One avenue of service that has been hurt by the expiration of the Tal Law is civilian national service. Science and Technology Minister Daniel Herschkowitz, who oversees haredi national civilian service, told the Knesset that his ministry has had to close multiple options for civilian service that were created under the Tal Law framework because the law was deemed illegal. “We’ve lost a framework for training and oversight. We can’t take any more applicants, despite the fact that there is a lot of demand,” Hershkowitz said. “Economically, that’s a disaster, because about 60% of national service graduates join the work force, and 20% more go on to study in higher education.”
In addition to the 15,000 draft notices Barak said will go out to haredi teenagers, the Hebrew-language Haaretz newspaper reported on plans to create the IDF’s first ultra-Orthodox commando unit. The IDF Spokesman has said the army will do what it must to implement government decisions.
“We are develop[ing] draft procedures for the haredi public. Enlistment officers are prepared to adapt IDF procedures to conform to the special needs of the haredi community and to place the best haredi candidates [in appropriate army roles],” said the army in a statement.

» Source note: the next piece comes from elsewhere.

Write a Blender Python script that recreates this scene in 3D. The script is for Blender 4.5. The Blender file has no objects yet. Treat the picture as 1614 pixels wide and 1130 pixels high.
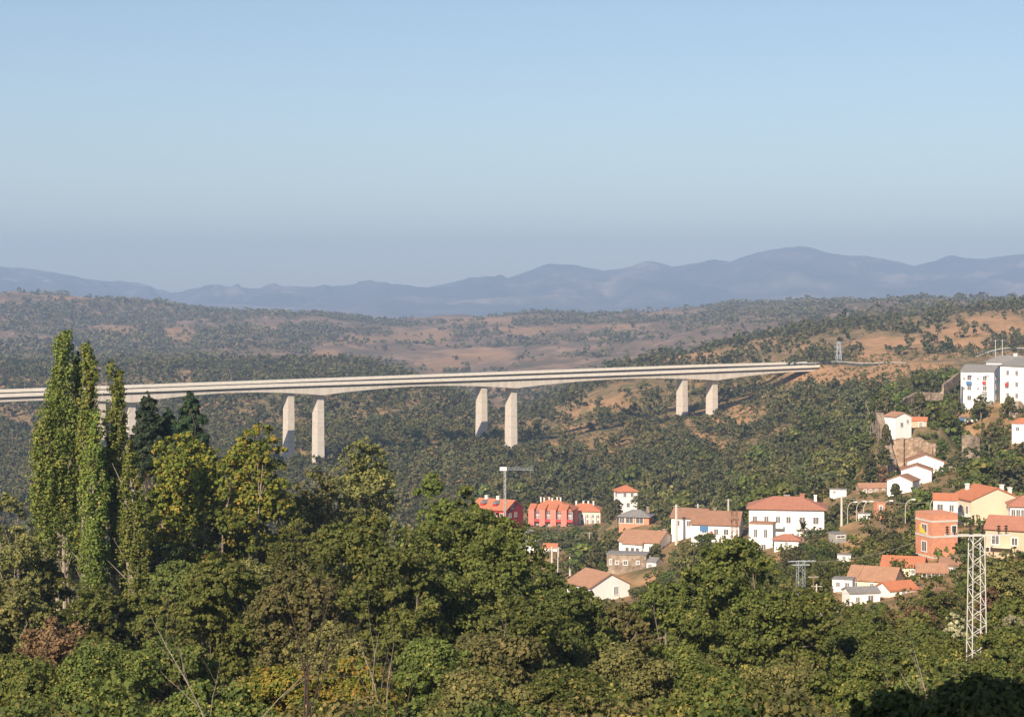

That’s may be true, one military chaplain tells the Report, but the best of intentions can’t change the harsh facts on the ground: the reality of life in the IDF is irreconcilable with haredi needs, and adapting the IDF enough to these needs would be a fundamental change and a difficult task, he notes.
“It’s true that a lot has been done to make it possible for haredim who want to serve to do so,” says the chaplain, who spoke on condition of anonymity because he is not authorized to speak to the media. “But those efforts have been local and limited to specific areas.
“Some of the issues are the same for national-religious boys, who also keep strictly kosher and don’t want to listen to women singing. But it’s different because they have been educated to feel there is a value to the state and to serving in the army. Haredi boys haven’t, and so it’s doubly hard for them to make that commitment,” the chaplain relates.
At the end of the day, however, all parties agree that no large-scale draft of haredi yeshiva students appears to be on the horizon.
Gafni asserts that current efforts focus only on haredi boys who are not registered yeshiva students, but that there is “no question” that full-time yeshiva students will continue to be exempted from military service.
A spokeswoman for Kadima MK Yohanan Plesner, who headed a Knesset committee that attempted to come up with a replacement for the Tal Law, but whose recommendations were rejected by the prime minister, called Gafni’s formulation “simplistic.” He pointed out, however, that even the Plesner committee recommended full exemptions for a “limited number” of outstanding scholars.
Ultimately, the decision to serve or not to serve rests with the haredi community and coalition politics. As things stand right now there will not be any mass haredi enlistment anytime soon.